As The Motley Fool pointed out, while the boneless deal helped bolster margins, bone-in diners are loyal.

Buffalo Wild Wings’ switch to the boneless deal improved its cost-to-sales margin by 40 basis points, year-over-year. It said it believed the campaign would continue to sequentially improve in the fourth quarter, making them 60 basis points lower than a year ago despite wing costs upping 50 basis points.

However, Buffalo Wild Wings didn’t get all of its franchisees on board, which prevented it from putting serious marketing spend behind boneless.

Buffalo Wild Wings plans to introduce a new and improved boneless offering in November.
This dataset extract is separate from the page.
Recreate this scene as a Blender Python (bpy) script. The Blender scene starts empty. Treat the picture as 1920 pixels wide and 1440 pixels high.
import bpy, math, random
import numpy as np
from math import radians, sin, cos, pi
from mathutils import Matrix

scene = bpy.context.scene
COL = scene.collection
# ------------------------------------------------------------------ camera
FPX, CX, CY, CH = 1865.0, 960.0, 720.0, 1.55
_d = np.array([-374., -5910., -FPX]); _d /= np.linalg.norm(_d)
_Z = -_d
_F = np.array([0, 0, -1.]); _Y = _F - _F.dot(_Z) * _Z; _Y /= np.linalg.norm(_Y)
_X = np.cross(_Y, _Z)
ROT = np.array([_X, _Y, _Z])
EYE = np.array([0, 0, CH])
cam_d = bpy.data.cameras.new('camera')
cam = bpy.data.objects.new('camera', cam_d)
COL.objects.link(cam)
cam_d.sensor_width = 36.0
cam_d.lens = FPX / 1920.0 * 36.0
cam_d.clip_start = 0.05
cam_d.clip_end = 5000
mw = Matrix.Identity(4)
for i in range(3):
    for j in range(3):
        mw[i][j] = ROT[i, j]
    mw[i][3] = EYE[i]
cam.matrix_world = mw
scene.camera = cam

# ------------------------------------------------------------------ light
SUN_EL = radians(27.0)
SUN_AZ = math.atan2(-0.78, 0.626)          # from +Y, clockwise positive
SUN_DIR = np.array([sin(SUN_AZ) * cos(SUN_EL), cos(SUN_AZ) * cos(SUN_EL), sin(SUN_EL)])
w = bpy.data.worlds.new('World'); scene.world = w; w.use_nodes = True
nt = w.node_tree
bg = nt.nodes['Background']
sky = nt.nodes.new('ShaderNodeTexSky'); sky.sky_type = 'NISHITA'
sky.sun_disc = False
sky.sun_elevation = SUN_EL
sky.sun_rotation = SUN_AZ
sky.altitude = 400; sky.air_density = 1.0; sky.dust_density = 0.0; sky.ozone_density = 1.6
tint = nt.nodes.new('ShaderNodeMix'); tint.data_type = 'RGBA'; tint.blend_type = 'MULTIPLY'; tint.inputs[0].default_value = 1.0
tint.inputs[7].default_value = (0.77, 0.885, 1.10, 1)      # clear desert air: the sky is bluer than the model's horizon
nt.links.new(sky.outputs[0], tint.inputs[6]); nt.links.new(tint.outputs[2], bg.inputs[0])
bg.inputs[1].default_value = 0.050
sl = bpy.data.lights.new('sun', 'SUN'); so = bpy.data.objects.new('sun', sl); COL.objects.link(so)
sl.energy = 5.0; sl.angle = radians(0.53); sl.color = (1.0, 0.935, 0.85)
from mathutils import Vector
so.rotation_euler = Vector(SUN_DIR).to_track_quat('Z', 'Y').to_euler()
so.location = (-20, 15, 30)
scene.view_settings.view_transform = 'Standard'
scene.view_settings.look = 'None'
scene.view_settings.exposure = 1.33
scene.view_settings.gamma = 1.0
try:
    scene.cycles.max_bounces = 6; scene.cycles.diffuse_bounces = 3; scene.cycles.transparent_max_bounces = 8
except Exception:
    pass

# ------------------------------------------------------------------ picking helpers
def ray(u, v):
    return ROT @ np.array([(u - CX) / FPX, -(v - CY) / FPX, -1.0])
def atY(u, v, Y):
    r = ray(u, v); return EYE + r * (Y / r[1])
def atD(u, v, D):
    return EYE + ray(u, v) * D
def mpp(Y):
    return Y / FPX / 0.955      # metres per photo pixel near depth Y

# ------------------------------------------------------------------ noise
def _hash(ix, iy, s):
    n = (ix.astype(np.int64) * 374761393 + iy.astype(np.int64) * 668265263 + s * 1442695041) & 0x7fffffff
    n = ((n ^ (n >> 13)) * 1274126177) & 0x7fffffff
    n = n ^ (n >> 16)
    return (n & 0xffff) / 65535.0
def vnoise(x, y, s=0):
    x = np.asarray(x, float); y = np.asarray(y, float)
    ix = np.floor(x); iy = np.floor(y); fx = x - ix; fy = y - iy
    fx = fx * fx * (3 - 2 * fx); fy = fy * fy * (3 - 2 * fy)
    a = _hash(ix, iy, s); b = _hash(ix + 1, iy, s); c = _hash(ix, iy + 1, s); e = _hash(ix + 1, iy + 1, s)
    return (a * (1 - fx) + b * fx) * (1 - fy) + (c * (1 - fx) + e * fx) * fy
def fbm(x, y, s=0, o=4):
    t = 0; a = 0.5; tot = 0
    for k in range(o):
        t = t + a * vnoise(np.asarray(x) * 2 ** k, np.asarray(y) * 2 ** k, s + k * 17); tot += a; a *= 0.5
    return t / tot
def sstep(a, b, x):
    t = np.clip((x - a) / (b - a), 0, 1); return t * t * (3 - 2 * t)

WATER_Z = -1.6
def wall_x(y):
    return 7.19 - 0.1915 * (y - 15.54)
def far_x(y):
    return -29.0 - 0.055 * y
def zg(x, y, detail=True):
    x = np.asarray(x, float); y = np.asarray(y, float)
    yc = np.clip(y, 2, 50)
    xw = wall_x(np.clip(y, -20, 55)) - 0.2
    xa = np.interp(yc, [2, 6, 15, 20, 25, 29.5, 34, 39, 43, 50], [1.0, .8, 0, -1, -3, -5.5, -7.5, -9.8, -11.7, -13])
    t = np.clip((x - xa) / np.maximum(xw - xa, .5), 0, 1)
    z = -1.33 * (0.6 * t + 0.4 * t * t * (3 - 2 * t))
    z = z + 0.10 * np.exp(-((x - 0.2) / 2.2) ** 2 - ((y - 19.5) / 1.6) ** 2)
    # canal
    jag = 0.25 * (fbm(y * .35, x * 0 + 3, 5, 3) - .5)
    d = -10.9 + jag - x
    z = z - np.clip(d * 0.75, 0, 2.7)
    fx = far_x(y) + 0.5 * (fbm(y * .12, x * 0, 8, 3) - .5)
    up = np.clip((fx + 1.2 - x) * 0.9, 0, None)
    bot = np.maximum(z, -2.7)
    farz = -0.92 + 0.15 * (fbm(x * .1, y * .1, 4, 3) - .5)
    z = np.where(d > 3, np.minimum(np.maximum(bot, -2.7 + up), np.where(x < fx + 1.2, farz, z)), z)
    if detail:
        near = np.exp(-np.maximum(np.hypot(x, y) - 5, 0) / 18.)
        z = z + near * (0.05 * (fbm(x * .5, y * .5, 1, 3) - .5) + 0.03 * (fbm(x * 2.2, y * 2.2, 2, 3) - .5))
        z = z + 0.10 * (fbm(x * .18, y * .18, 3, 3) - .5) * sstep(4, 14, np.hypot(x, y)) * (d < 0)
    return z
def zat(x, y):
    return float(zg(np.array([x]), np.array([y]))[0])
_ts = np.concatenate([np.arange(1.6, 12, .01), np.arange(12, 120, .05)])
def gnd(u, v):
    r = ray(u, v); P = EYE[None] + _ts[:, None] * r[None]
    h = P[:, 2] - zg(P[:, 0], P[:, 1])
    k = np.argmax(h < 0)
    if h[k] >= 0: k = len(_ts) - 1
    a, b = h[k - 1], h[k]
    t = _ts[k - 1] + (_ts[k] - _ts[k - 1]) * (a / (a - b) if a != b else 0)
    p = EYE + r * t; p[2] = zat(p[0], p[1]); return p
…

What’s clear so far in Buffalo Wild Wings’ new era, with Inspire Brands at the helm (the company was formed in the wake of the acquisition and now includes Sonic Drive-In and Rusty Taco as well), is that it isn’t afraid to pull nostalgia strings to regain customers.

The latest move takes on that highly publicized boneless-bone-in debate. For nearly 35 years, Wing Tuesdays was a fan favorite for Buffalo Wild Wings. “That’s why as Buffalo Wild Wings returns to its roots as The Great American Sports Bar, the foundational program is also coming back,” the company said Tuesday.

Announced first on Twitter by ESPN’s Adam Schefter, the chain reignited the deal as a dine-in, buy one, get one free traditional wing offer.

“We recognize how important Wing Tuesdays is to our story, and we’re thrilled to bring back this iconic program to all sports bars,” said Seth Freeman, chief marketing officer of Buffalo Wild Wings, in a statement.

But that doesn’t mean the chain is ignoring boneless. The brand said at a recent media event it plans to introduce new and improved boneless wings in November. Also, its kitchen crew will start hand battering chicken tenders and chicken sandwiches in the back of the house.

The hand-breaded chicken tenders will be beer battered. Tyler Riddle, Buffalo Wild Wings’ director of culinary, said hand breading in-store is “something we’ve never done before. It’s probably the biggest change both culturally and menu-wise that we’ve ever done.”

One other wing change coming: Buffalo Wild Wings is bringing bring “original buffalo sauce, just like you remember the first time you had it way back when,” Jamie Carawan, VP of brand menu and culinary, added.

If recent changes are any indication, going back would be a smart way for Buffalo Wild Wings to move forward.